In the age of the iPhone, there’s an app for everything. That’s not even hyperbole — there is literally an app for just about everything you can imagine. And if it isn’t in the app store yet, it’s being developed.
Sure, social media, unhealthily addicting games, restaurant catalogs and anything that allows you to more conveniently view baby animals make sense. Instagram and Candy Crush have become commonplace. Some may argue that apps like these induce iPhone separation anxiety, but that’s a discussion for another day.
Today, we’re talking about abortion. Yes, within this editorial focused on electronic applications downloadable for your phone, tablet, etc., we are talking about the expulsion of human fetuses from the uterus.
How do these two things fit together? Well, thanks to a bunch of anti-abortion techies, there is now an app for that # an app for abortion.
The anti-abortion activist app, Online for Life, tracks women seeking abortions in the United States and asks its users for their prayers. To date, the app claims responsibility for saving 1,448 babies.
The main page of Online for Life shows a feed displaying updates for every person who contacts a Pregnancy Resource Center and is “considering an abortion.” The updates seem to come only from big cities, so who knows where the information is actually coming from. This information, not surprisingly, is not conveniently available.
After scrolling down the page a bit, one update reads: “Someone considering an abortion in Tampa, Florida just contacted a PRC.”
App users merely have to swipe their finger over the update to reveal an orange banner that says “Prayed!” Wow, who knew saving babies was so easy!
In exploring the app (of course we downloaded it … for research) we accidentally swiped a bit too frivolously over a few updates. Hopefully this does not skew the app’s numbers in terms of how many abortions it actually prevents.
Once users have “prayed” for the poor souls who have contacted a PRC (which doesn’t actually mean they’re considering an abortion, by the way) they are asked to invite friends to pray as well, via Facebook, Twitter or good ol’ fashioned email.
Oh, what a wonderful digital world we live in! By merely swiping our fingers over a cell phone screen, we can save lives! Not even Jesus can do that. (Well, maybe he can; the Bible hasn’t been updated since the iPhone was created.)
In a sidebar, the app shows updates of women who have decided to keep growing their fetuses or who have kept their appointments (you know, for an abortion). One updates reads, “Woman in California keeps her baby, check out the photo!”
First of all, those are two separate sentences, so there should be a period after the word baby (yes, proper punctuation is on the same caliber of importance to us writers as abortion). But even more perplexing, the photo of the said “saved baby” is clearly a stock photo of a blue-eyed blonde-haired baby model who is way too cute to actually exist in real life. The woman who kept her baby in Oklahoma apparently had its identical twin. So, not only does Online for Life save babies, it makes them beautiful. Ah, so many miracles!
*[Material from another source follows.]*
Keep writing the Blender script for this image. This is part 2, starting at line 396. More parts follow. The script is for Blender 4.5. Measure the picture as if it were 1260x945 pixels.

Technology is truly good!
OK, just to get things straight, this editorial is not downplaying the power of prayer, nor is it presenting a biased view on abortion. To each their own, do what you do, have your baby, don’t have your baby, blah, blah, blah, it’s cool either way. But an abortion app? Seriously?
Isn’t the app itself sort of feeding into what’s wrong with modern Christianity? The fact that people think they’ve changed someone’s life — even saved a life — just because they swiped their finger across a screen is an actual travesty.
Obviously, the app works on an honors system of sorts (Did you spend at least 30 seconds asking the Good Lord Baby Jesus to save all his baby friends? OK, add this one to our list of saviors!), but if someone is so lazy that they downloaded an app to fight abortion, just as they would to pick a restaurant for dinner tonight, do you really think they’re praying? Do you really think they care that much? And is it OK that we’re letting young people believe this is activism?
Online for Life is simply another way for our already self-entitled generation to feel good about themselves without having to lift a finger. Well, technically they do have to lift one finger, but not very high.